Gli uomini non mostravano più la gloria di Dio, perché avevano perduto l’innocenza (3,23). Chi non glorifica Dio non spegne la gloria di Dio ma la propria, ma ora il perdono è dato in modo gratuito (3,27). La positività del nuovo corso non dipende da ciò che hanno fatto gli uomini in meglio, ma da ciò che ha fatto Gesù per loro. L’evento decisivo nella storia sta nella missione del Figlio.
Grazie alla santità di Gesù, un uomo tra gli uomini, l’umanità può vantare di essere stata fedele a Dio in modo perfetto. Gesù, obbedendo al Padre fino ad affrontare la morte in croce, dissolve tutto il cumulo dei peccati degli uomini.

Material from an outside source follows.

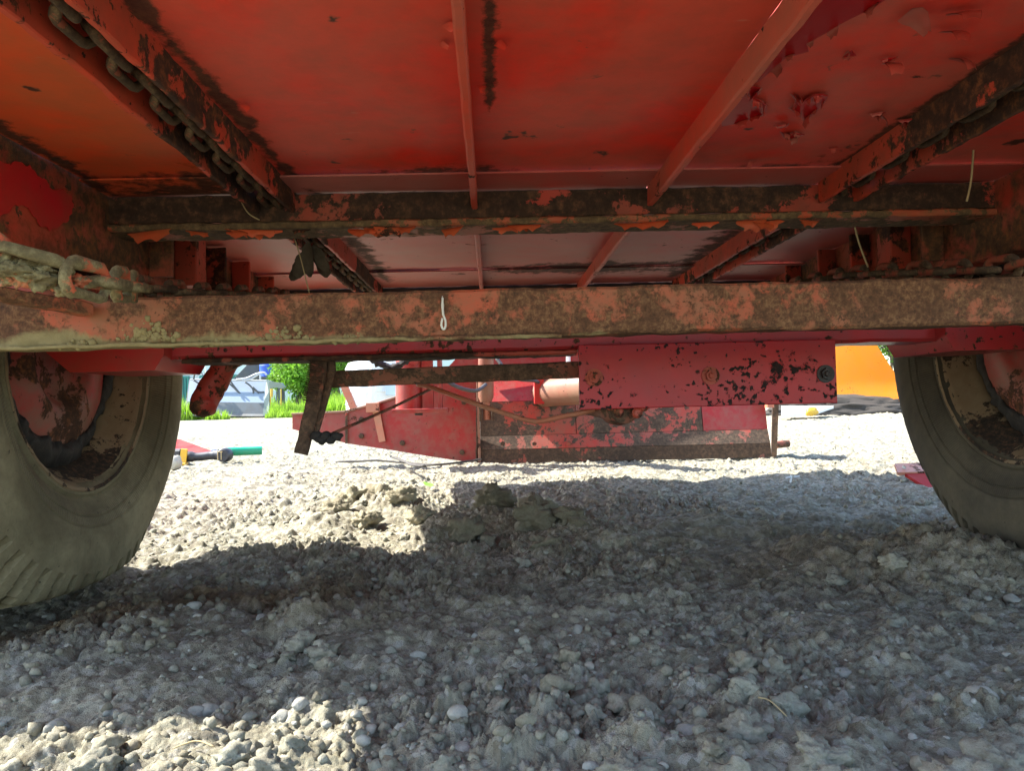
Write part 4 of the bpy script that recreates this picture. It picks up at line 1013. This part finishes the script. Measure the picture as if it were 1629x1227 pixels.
# white tank
tk = thing('white_tank', 'white plastic tank with rounded shoulders behind the red scraper wing', 'tank', (-1.6, 9, zg(9)))
xa, xb = P(552, 600, Y=9).x, P(640, 600, Y=9).x; cx = (xa+xb)/2
mk('tank_shell', *lathe([(0, .001), (0, .30), (.03, .335), (.55, .335), (.62, .30), (.66, .14), (.72, .13), (.72, .001)], (cx, 9, P(600, 662, Y=9).z), (0, 0, 1), 40), M_white, tk, 50)
for z in (.14, .28, .42): mk('tank_hoop', *lathe([(z-.012, .335), (z, .347), (z+.012, .335)], (cx, 9, P(600, 662, Y=9).z), (0, 0, 1), 40), M_white, tk, 60)
mk('tank_label', *box(P(613, 600, Y=8.6).x, P(642, 600, Y=8.6).x, 8.60, 8.62, P(620, 629, Y=8.6).z, P(620, 603, Y=8.6).z, .004), M_pblue, tk)
o = mk('white_post', *tube([P(592, 640, Y=7.5), P(594, 570, Y=7.5)], .035, 12), M_white, smooth=60); tag(o, 'thin white post standing before the white tank', 'post')
# grey loader bucket
BY = 16.0
bk = thing('loader_bucket', 'large blue-grey loader bucket with hoses on top standing at the grass edge', 'bucket', P(370, 662, Y=BY))
def bp(px, py, d=0.): return P(px, py, Y=BY+d)
def bpart(n, m, mt, s=0): return mk(n, m[0], m[1], mt, bk, s)
bpart('back_plate', plate([bp(298, 640, .11), bp(302, 604, .42), bp(424, 606, .42), bp(420, 641, .11)], .03), M_grey)
bpart('floor_plate', plate([bp(293, 658, .0), bp(298, 639, .10), bp(420, 641, .10), bp(420, 660, .0)], .03), M_greylip)
bpart('cutting_lip', plate([bp(290, 661.5, -.05), bp(293, 657, .0), bp(420, 659, 0), bp(420, 662.5, -.05)], .04), M_greylip)
bpart('side_plate', plate([bp(418, 662, -.05), bp(428, 663, -.05), bp(428, 630, .1), bp(432, 606, .3), bp(424, 604, .3), bp(420, 640, .1)], .05), M_ggreen)
bpart('side_plate', plate([bp(293, 660, -.05), bp(296, 660, -.05), bp(304, 604, .5), bp(301, 604, .5)], .05), M_conv)
bpart('hitch_arm', plate([bp(428, 607, .1), bp(447, 609, .1), bp(452, 616, .1), bp(450, 619, .1), bp(440, 617, .1), bp(429, 618, .1)], .15), M_ggreen)
bpart('support_leg', tube([bp(432, 619, .1), bp(432, 632, .1)], .03, 8), M_yel, 60)
bpart('support_leg', tube([bp(447, 619, .1), bp(447, 645, .1)], .014, 8), M_yel, 60)
bpart('support_leg', tube([bp(431, 630, .1), bp(428, 655, .1)], .014, 8), M_yel, 60)
bpart('top_rail', tube([bp(303, 604, .3), bp(424, 606, .3)], .018, 8), M_hosel, 60)
for i, pts in enumerate(([(376, 604), (392, 602), (408, 595), (420, 593), (424, 597)], [(385, 606), (400, 603), (412, 596), (414, 604)], [(308, 604), (310, 595), (316, 592), (323, 596), (328, 602)], [(312, 600), (318, 594), (326, 598), (330, 604)], [(320, 603), (328, 600), (337, 605)])):
    bpart('hose', tube(spline([bp(*q, .2) for q in pts], 5), .020, 8), M_hosel if i != 2 else M_hose, 180)
for pts in ([(358, 605), (370, 615), (380, 625), (384, 628), (378, 622), (366, 606)], [(390, 608), (398, 614), (403, 622), (402, 640)], [(402, 616), (410, 624), (416, 632)], [(404, 620), (412, 624), (420, 624)], [(308, 605), (318, 612), (322, 620)]):
    bpart('hose', tube(spline([bp(*q, .25) for q in pts], 5), .018, 8), M_hose, 180)
bpart('lift_eye', lathe([(0, .001), (0, .05), (.06, .05), (.06, .001)], bp(385, 638, .4), (0, -1, 0), 10), M_hosel, 40)
# farm building
bd = thing('farm_building', 'pale panelled farm building with teal window frames behind the bucket', 'building', (-7, 30, zg(30)))
x = -17.0; i = 0
while x < 3.5:
    mk('wall_panel', *box(x, x+.96, 30+.03*(i % 2), 30.08+.03*(i % 2), zg(30), 4.8, .01), M_wall, bd, 0); x += 1.0; i += 1
for (pa, pb) in ((289, 301), (364, 378), (318, 332), (736, 750)):
    a, b = P(pa, 615, Y=29.9).x, P(pb, 615, Y=29.9).x; zl, zh = zg(30)+.35, P(300, 603, Y=29.9).z+.12
    w = mk('window', *join(box(a, a+.08, 29.86, 29.95, zl, zh), box(b-.08, b, 29.86, 29.95, zl, zh), box(a+.08, b-.08, 29.86, 29.95, zl, zl+.08), box(a+.08, b-.08, 29.86, 29.95, zh-.08, zh), box((a+b)/2-.03, (a+b)/2+.03, 29.86, 29.95, zl+.08, zh-.08)), M_teal, bd, 0)
    mk('pane', *box(a+.08, b-.08, 29.905, 29.915, zl+.08, zh-.08), M_glass if pa != 364 else M_teal, w, 0)
mk('roof', *plate([V3((-17.5, 29.4, 4.75)), V3((4, 29.4, 4.75)), V3((4, 34, 6.4)), V3((-17.5, 34, 6.4))], .12), M_conv, bd, 0)
for x in (-17.0, 3.4): mk('end_wall', *box(x, x+.1, 30.12, 38, zg(30), 4.8), M_wall, bd, 0)
# conveyor and barrel
cv = thing('elevator_conveyor', 'dark steel belt elevator leaning up in front of the pale building', 'conveyor', P(385, 640, Y=22))
mk('conveyor_trough', *bar(P(372, 622, Y=22), P(470, 520, Y=22), .5, .35), M_conv, cv)
mk('hopper', *plate([P(390, 575, Y=22.1), P(425, 572, Y=22.1), P(423, 600, Y=22.1), P(398, 603, Y=22.1)], .5), M_conv, cv, 0)
mk('leg', *bar(P(421, 560, Y=22), P(421, 650, Y=22), .08, .08, (0, 1, 0)), M_conv, cv)
mk('leg', *bar(P(404, 585, Y=22), P(404, 650, Y=22), .08, .08, (0, 1, 0)), M_conv, cv)
bl = P(431, 600, Y=21); 
o = mk('blue_barrel', *lathe([(0, .001), (0, .27), (.02, .29), (.28, .29), (.30, .30), (.32, .29), (.58, .29), (.60, .30), (.62, .29), (.88, .28), (.9, .25), (.9, .001)], (bl.x, 21, P(431, 600, Y=21).z), (0, 0, 1), 28), M_blue, smooth=40)
tag(o, 'blue plastic barrel on a stand behind the bucket', 'barrel')
o = mk('barrel_stand', *join(*[box(bl.x+dx-.04, bl.x+dx+.04, 21+dy-.04, 21+dy+.04, zg(21)-.03, bl.z-.061) for dx in (-.25, .25) for dy in (-.25, .25)], box(bl.x-.32, bl.x+.32, 20.68, 21.32, bl.z-.06, bl.z-.002)), M_conv, smooth=0); tag(o, 'dark four-legged stand carrying the blue barrel', 'stand')
# orange plough and what lies under it
OY = 10.0
op = thing('orange_plough_blade', 'orange painted plough blade with a cut corner raised on dark soil at right', 'blade', P(1380, 645, Y=OY))
rows = []
for t in np.linspace(0, 1, 9):
    yy_ = 640-95*t-40*max(0, t-.98); xr_ = 1438-4*t-42*max(0, t-.28)/.72; xl_ = 1180
    zoff = 0
    rows.append([P(xl_+(xr_-xl_)*s_, yy_, Y=OY+1.1*(1-s_)+zoff) for s_ in np.linspace(0, 1, 12)])
V = [list(p) for r in rows for p in r]; k = len(V); V += [[p[0]+.02, p[1]+.04, p[2]] for p in V]
Fc = [(j*12+i, j*12+i+1, (j+1)*12+i+1, (j+1)*12+i) for j in range(8) for i in range(11)]; Fc += [tuple(a+k for a in q[::-1]) for q in Fc]
Fc += [(j*12+11, j*12+11+k, (j+1)*12+11+k, (j+1)*12+11) for j in range(8)]+[(i, i+k, i+1+k, i+1) for i in range(11)]+[(96+i, 96+i+1, 96+i+1+k, 96+i+k) for i in range(11)]
mk('mouldboard', np.array(V), Fc, M_orange, op, 60)
mk('wear_strip', *plate([P(1180, 646, Y=OY+1.05), P(1360, 643, Y=OY+.3), P(1360, 637, Y=OY+.32), P(1180, 640, Y=OY+1.07)], .03), M_scrd, op, 0)
v, f = ico(5); hv = v*np.array([1.5, .6, .25]); hv = hv*(1+.35*vn3(v*3, 4)+.16*vn3(v*9, 6)+.08*vn3(v*24, 7)+.07*vn3(v*52, 8))[:, None]
c = P(1370, 664, Y=11.2); o = mk('soil_heap', hv+np.array((P(1385, 660, Y=10.3).x, 10.35, zg(10.3)-.03)), f, M_heap, smooth=180); tag(o, 'low heap of dark soil under the orange blade', 'soil heap')
o = mk('white_board', *plate([P(1243, 661, Y=8.6), P(1300, 655, Y=8.6), P(1326, 646, Y=9.2), P(1243, 646, Y=9.2)], .03), M_white, smooth=0); tag(o, 'white board lying flat beyond the right end of the scraper', 'board')
v, f = lump(3, 61, .4, (.07, .04, .05)); o = mk('orange_scrap', v+np.array(P(1291, 655, Y=8.4)), f, M_yel, smooth=180); tag(o, 'small orange scrap lying on the edge of the white board', 'scrap')

# greenery
def crown(c, R, n, size, seed, mat, parent, name='crown', squash=.9):
    r = np.random.default_rng(seed); nb = 26
    d = r.normal(size=(nb, 3)); d /= np.linalg.norm(d, axis=1)[:, None]
    B = np.array(c)+d*R*(.25+.65*r.random((nb, 1)))*np.array([1, 1, squash]); br = R*(.22+.25*r.random(nb)); bt = .6+.6*r.random(nb)
    w = r.integers(nb, size=n); dd = r.normal(size=(n, 3)); dd /= np.linalg.norm(dd, axis=1)[:, None]
    p = B[w]+dd*(br[w]*(.45+.6*r.random(n)))[:, None]
    p = p[p[:, 2] > c[2]-R*1.05]; n = len(p); w = w[:n]
    a = r.normal(size=(n, 3)); a /= np.linalg.norm(a, axis=1)[:, None]; b = np.cross(a, r.normal(size=(n, 3))); b /= np.linalg.norm(b, axis=1)[:, None]
    s = size*(.6+.8*r.random(n))[:, None]
    V = np.stack([p-a*s, p-b*s*.5, p+a*s, p+b*s*.5], 1).reshape(-1, 3)
    Fc = np.arange(n*4).reshape(n, 4)
    o = mk(name, V, Fc, mat, parent, 0); set_tone(o, np.repeat(np.clip(bt[w]*(.75+.5*r.random(n)), .4, 1.4), 4)); return o
def shrub(label, x, y, R, h, n, size, seed, group=None):
    t = thing('shrub', label, 'shrub', (x, y, zg(y)))
    crown((x, y, zg(y)+h), R, n, size, seed, M_leaf, t)
    z = zg(y); r = random.Random(seed)
    for k in range(4):
        e = V3((x+(r.random()-.5)*R, y+(r.random()-.5)*R, z+h*.9)); mk('stem', *tube(spline([V3((x, y, z-.05)), V3((x+(r.random()-.5)*.2, y, z+h*.4)), e], 4), [.05-.003*i for i in range(9)], 6), M_bark, t, 180)
shrub('bright green shrub growing right of the grey bucket', P(478, 610, Y=19).x, 19, 1.0, 1.05, 15000, .038, 1)
shrub('green bush standing behind the lever and the rusty bar', P(535, 600, Y=24).x, 24, 1.6, 1.8, 14000, .05, 2)
shrub('pale green tree crown seen over the orange blade', P(1420, 520, Y=24).x, 24, 2.4, 2.9, 12000, .07, 3)
shrub('green tree far behind the white tank', P(640, 560, Y=34).x+3.0, 36, 2.2, 2.6, 6000, .12, 4)
shrub('green tree beyond the yard at far right', 22, 30, 3.2, 3.6, 6000, .16, 5)
shrub('green tree left of the pale building', -21, 27, 3.0, 3.4, 6000, .15, 6)
def grass(name, label, boxes, seed):
    r = np.random.default_rng(seed); VV = []; TT = []
    for (xa, xb, ya, yb_, n, hh) in boxes:
        x = xa+(xb-xa)*r.random(n); y = ya+(yb_-ya)*r.random(n); hgt = hh*(.35+.9*r.random(n))*(.6+1.2*np.clip(fbm2(x*1.7, y*1.7, 2, seed)+.4, 0, 1))
        z = np.array(gbase(y))-.04; a = r.random(n)*6.28; w = .012+.012*r.random(n); lx, ly = (r.random(n)-.5)*hgt*.9, (r.random(n)-.5)*hgt*.9
        b0 = np.stack([x-np.cos(a)*w, y-np.sin(a)*w, z], 1); b1 = np.stack([x+np.cos(a)*w, y+np.sin(a)*w, z], 1); tp_ = np.stack([x+lx, y+ly, z+hgt], 1)
        VV.append(np.stack([b0, b1, tp_], 1).reshape(-1, 3)); TT.append(np.repeat(.6+.7*r.random(n), 3))
    V = np.concatenate(VV); o = mk(name, V, np.arange(len(V)).reshape(-1, 3), M_grass, smooth=0, kind='stuff', loc=(0, 0, 0)); set_tone(o, np.concatenate(TT)); o['label'] = label
gl = lambda px, y: P(px, 650, Y=y).x
grass('grass', 'bright green grass along the edge of the gravel yard',
      [(gl(240, 16), gl(310, 16), 15.8, 18.5, 5000, .22), (gl(300, 16.4), gl(425, 16.4), 16.9, 19, 3500, .22), (gl(422, 15.5), gl(480, 15.5), 15.4, 18.5, 7000, .2), (gl(470, 17), gl(560, 17), 15.8, 20, 12000, .30),
       (gl(330, 15.9), gl(365, 15.9), 15.7, 15.95, 160, .16), (-16, 5, 19, 29, 14000, .4), (5, 22, 22, 32, 9000, .4)], 9)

Dio, quando guarda a noi, ci vede attraverso il Figlio Gesù: per l’obbedienza di uno solo, tutti sono costituiti giusti (Cf. 5,19). «Il mio spirito non è che un nulla, ma è associato alla croce, la quale se è scandalo per gli increduli, per noi invece è salvezza e virtù eterna (cf. 1 Cor 1,20-23)» (Ignazio, agli Efesini, 18,1).
«Dio è giusto e come tale non poteva giustificare gli ingiusti: volle perciò che ci fosse l'intervento di un propiziatore affinché fossero giustificati per la fede in lui quanti non potevano essere giustificati per le proprie opere (Orig.,CLR, p.155)».
Egli viene elevato da Dio e posto allo sguardo di tutti perché è il segno del perdono divino per tutti gli uomini (3,25).
«O dolce scambio, o ineffabile creazione, o imprevedibile ricchezza di benefici: l'ingiustizia di molti veniva perdonata per un solo giusto e la giustizia di uno solo toglieva l'empietà di molti!» (Lettera a Diogneto 9,6).
Dio, quando ci giustifica grazie alla santità di Gesù, non intende soltanto perdonarci ma donarci il suo Spirito Santo. Questo è il dono massimo. Qual è il compito dello Spirito? Non riduciamolo a Colui che ci infonde i sette doni. Lo Spirito Santo ha una funzione molto più rilevante: ci infonde i sentimenti di figli di Dio, i sentimenti di Gesù. Lo Spirito Santo vuole renderci un altro Cristo. La giustificazione è dapprima il perdono e poi santificazione, cioè la conformazione a Cristo. Tutti la otterremo in pienezza quando participeremo alla gloria del Cristo Risorto.
Dobbiamo distinguere tra giustificazione e salvezza. La giustificazione è il primo passo: qui tutto dipende da Dio; egli perdona gratuitamente anche i delitti più gravi. Prende Lui l’iniziativa della riconciliazione. La salvezza invece è il traguardo. Ottenuta la giustificazione (perdono di Dio e dono dello Spirito) cominciamo a camminare verso la salvezza. Per il momento siamo salvi soltanto nella speranza. La salvezza dipende anche da noi. Non soltanto da noi: il Signore ripete per noi l’atto di giustificazione se cadiamo nel peccato mortale ma soprattutto precede, accompagna e porta a compimento le azioni virtuose dei giusti. Egli guarda di più ai nostri sforzi e tentativi che ai nostri risultati. Questo atteggiamento possiamo considerarlo l’atto di giustificazione per i giusti.
L’uomo giusto cresce nella ricerca della santità e questa consiste in primo luogo nel rinnegamento di sé. Questo non è il rinnegamento delle nostre abilità ma il rinnegamento di ciò che conduce al peccato. Nella persona santa Dio manifesta tutto l’impeto della sua tenerezza. Se l’ha manifestata verso il peccatore, tanto più la rivela nella persona santa.